Available data:

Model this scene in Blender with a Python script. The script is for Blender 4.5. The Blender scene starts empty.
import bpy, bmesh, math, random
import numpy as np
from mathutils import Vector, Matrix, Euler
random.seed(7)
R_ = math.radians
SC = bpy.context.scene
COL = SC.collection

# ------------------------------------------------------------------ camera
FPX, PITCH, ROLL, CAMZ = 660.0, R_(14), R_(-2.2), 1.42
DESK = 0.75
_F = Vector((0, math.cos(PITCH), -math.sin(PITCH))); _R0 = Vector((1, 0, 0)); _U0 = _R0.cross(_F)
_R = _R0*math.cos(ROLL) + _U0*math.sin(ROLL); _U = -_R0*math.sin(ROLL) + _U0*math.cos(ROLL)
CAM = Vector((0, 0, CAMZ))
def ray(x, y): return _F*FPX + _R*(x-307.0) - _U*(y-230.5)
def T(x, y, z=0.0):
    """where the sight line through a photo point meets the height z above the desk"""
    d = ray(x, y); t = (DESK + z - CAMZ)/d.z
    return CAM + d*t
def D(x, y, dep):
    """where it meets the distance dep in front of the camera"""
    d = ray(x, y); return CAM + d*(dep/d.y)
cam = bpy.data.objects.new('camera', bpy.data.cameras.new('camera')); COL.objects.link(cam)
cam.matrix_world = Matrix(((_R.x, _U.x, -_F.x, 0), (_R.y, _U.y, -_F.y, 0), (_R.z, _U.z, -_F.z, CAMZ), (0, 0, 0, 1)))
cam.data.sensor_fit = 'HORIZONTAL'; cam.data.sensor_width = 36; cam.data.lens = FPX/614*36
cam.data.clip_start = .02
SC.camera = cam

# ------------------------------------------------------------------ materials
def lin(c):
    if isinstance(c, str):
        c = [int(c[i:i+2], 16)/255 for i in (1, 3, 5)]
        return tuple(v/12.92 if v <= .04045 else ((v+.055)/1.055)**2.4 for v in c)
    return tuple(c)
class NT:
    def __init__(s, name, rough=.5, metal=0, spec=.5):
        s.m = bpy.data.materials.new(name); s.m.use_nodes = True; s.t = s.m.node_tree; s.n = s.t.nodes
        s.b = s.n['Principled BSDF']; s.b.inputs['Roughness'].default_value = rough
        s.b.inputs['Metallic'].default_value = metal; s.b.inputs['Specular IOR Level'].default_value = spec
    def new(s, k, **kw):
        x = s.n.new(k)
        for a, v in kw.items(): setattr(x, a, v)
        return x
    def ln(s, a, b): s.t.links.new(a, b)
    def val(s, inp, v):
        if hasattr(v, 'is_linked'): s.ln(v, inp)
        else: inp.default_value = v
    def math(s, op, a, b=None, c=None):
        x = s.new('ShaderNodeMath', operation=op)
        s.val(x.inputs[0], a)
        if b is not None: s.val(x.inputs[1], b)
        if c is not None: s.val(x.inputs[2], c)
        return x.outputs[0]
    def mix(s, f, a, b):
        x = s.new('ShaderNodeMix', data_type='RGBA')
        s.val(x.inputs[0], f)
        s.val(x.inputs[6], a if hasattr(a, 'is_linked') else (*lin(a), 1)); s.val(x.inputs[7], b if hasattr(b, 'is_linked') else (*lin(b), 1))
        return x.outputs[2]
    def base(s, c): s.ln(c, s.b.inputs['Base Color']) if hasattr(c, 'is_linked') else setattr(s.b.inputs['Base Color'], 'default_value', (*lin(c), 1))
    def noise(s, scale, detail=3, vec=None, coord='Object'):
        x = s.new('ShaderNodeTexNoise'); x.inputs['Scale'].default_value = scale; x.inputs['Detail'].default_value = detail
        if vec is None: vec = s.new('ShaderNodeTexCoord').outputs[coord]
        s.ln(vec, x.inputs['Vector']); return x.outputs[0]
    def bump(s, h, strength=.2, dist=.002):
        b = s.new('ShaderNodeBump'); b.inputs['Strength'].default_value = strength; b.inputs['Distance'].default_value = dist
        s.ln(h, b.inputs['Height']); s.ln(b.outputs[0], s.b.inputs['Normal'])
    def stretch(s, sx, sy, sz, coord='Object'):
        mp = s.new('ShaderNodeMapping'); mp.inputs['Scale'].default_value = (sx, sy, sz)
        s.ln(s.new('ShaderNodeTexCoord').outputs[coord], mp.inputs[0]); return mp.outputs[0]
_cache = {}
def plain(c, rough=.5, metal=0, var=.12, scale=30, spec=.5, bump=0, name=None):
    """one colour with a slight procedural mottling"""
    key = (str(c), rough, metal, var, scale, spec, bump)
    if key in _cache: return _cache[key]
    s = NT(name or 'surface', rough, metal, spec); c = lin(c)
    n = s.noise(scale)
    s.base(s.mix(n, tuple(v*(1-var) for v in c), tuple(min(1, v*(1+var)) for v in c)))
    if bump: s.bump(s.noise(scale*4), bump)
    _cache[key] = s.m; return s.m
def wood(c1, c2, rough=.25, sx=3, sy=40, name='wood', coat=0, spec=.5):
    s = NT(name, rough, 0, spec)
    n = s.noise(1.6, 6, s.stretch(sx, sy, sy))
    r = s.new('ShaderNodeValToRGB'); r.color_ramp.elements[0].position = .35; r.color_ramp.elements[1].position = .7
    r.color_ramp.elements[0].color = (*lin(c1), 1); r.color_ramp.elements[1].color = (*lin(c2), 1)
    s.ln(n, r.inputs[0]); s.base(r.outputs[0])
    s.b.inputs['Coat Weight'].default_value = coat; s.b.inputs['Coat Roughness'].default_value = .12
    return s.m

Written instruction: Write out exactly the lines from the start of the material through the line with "SC.camera = cam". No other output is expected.

Solution for this problem:
Model this scene in Blender with a Python script. The script is for Blender 4.5. The Blender scene starts empty.
import bpy, bmesh, math, random
import numpy as np
from mathutils import Vector, Matrix, Euler
random.seed(7)
R_ = math.radians
SC = bpy.context.scene
COL = SC.collection

# ------------------------------------------------------------------ camera
FPX, PITCH, ROLL, CAMZ = 660.0, R_(14), R_(-2.2), 1.42
DESK = 0.75
_F = Vector((0, math.cos(PITCH), -math.sin(PITCH))); _R0 = Vector((1, 0, 0)); _U0 = _R0.cross(_F)
_R = _R0*math.cos(ROLL) + _U0*math.sin(ROLL); _U = -_R0*math.sin(ROLL) + _U0*math.cos(ROLL)
CAM = Vector((0, 0, CAMZ))
def ray(x, y): return _F*FPX + _R*(x-307.0) - _U*(y-230.5)
def T(x, y, z=0.0):
    """where the sight line through a photo point meets the height z above the desk"""
    d = ray(x, y); t = (DESK + z - CAMZ)/d.z
    return CAM + d*t
def D(x, y, dep):
    """where it meets the distance dep in front of the camera"""
    d = ray(x, y); return CAM + d*(dep/d.y)
cam = bpy.data.objects.new('camera', bpy.data.cameras.new('camera')); COL.objects.link(cam)
cam.matrix_world = Matrix(((_R.x, _U.x, -_F.x, 0), (_R.y, _U.y, -_F.y, 0), (_R.z, _U.z, -_F.z, CAMZ), (0, 0, 0, 1)))
cam.data.sensor_fit = 'HORIZONTAL'; cam.data.sensor_width = 36; cam.data.lens = FPX/614*36
cam.data.clip_start = .02
SC.camera = cam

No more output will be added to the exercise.